How to Budget for Your Home Purchase


Whether you’re a first-time buyer, moving on to your next home or searching for an investment property, the first (& most important) step to buying a home is to start a budget.

How Much Can I Spend? 

Financial advisors like to say you should be spending between 30% and 33% of your gross monthly income towards your housing payment. That means if you make $6,000/month ($72,000/year) that you should have a monthly housing payment of roughly $2,000/month. Mortgage underwriters will allow for total monthly debt to go up to 45% and in some cases even 50% of your gross income. That’s all irrelevant if you are either uncomfortable with that number or if there are items that don’t show up in their calculation.
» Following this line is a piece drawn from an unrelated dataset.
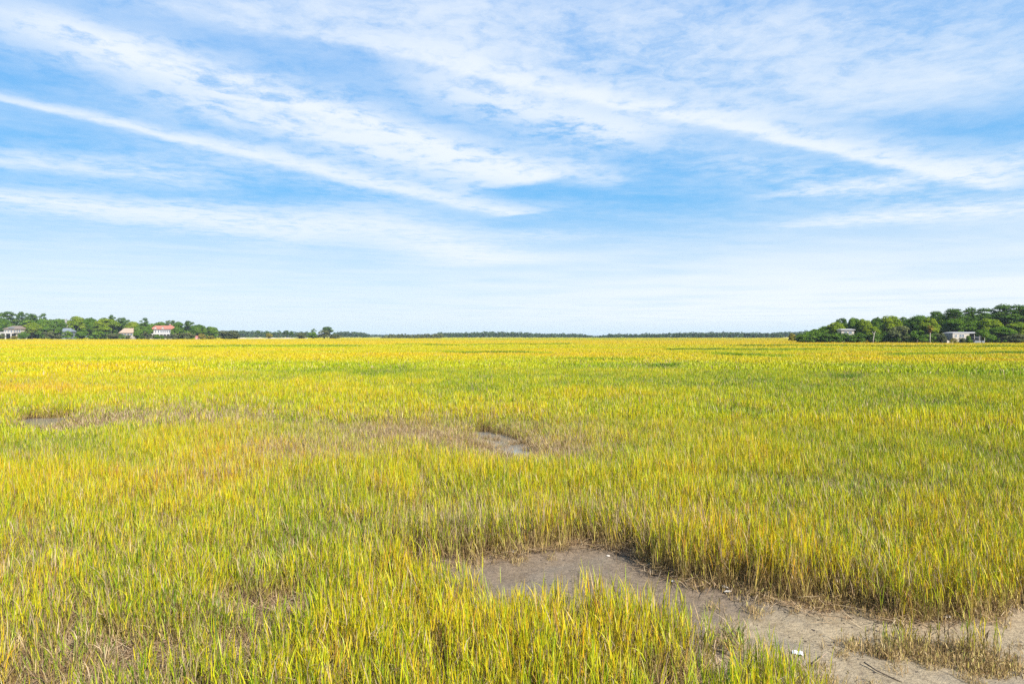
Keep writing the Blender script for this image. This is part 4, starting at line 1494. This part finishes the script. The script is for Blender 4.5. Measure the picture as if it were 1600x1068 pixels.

The big one that doesn’t typically get added in is childcare.  That’s where it becomes especially important to put together your own personal budget that’s in line with actual household expenses.

Whenever I first talk to someone about buying a home, my first question is how much are you comfortable with on a monthly basis?  I truly believe that’s the best starting point.  From there, it’s best to start looking at how much money is coming in and how much money is going out. 

Creating a Budget

From a mortgage perspective, we always use gross income rather than net income when qualifying borrowers because it’s the only way to have consistency across all types of borrowers.  If I were looking at my own household though, I would start with the net overall family income (income after taxes and retirement are taken out of your paycheck).  What’s left after taxes and retirement is the figure I would use as a starting point for overall household income.

Then, I would look at bank statements from the past 90 days to start putting together expenses.  The easiest items to pull out would be set monthly expenses including utilities, cell phone, internet/cable, car payments, student loans, credit cards and personal loans.  For those with children, childcare would also be a factor.  Other “expenses" to consider could also be investments.  Do you contribute to a College Fund or 529 plan?  Are you contributing monthly towards and IRA?  After you get through those, I would then categorize my other monthly expenses like food, entertainment, gas or transportation costs and travel are categories, but there can be others. 

There are online tools like Nerd WalletMint & The Balance, but you can also just build a simple excel spreadsheet.  Once you’ve lined up monthly expenses, it should start to become pretty clear how much is leftover and going into savings.  Now that you have the numbers lined up, where do we see our comfort level?  Do you need to make changes to where the expenses are going?  Would paying off debt make a larger monthly housing payment more feasible or comfortable?  How do we adjust our balance sheet to put more money into savings for a down payment?  Putting pen to paper can illustrate where your household income is currently going, but changes to behavior might be necessary to make the next step.

Make a Plan

Now that you have a budget, you can make a plan.  It can be very eye opening as to where monthly disposable income is allocated and once you have those figures in a budget, reallocating those can be a lot easier.  Some simple changes to monthly routines can net quite a bit of savings over just a few months.  It can also help when considering other expenses you incur when buying a home, and in the case of a condo, where there might even be savings.  For instance, if the condo includes some utilities, it’s now easy to see how that will affect your monthly budget.

Buying a home can be a daunting task, especially the first time around.  Having your financial house in order can take the stress out of the process.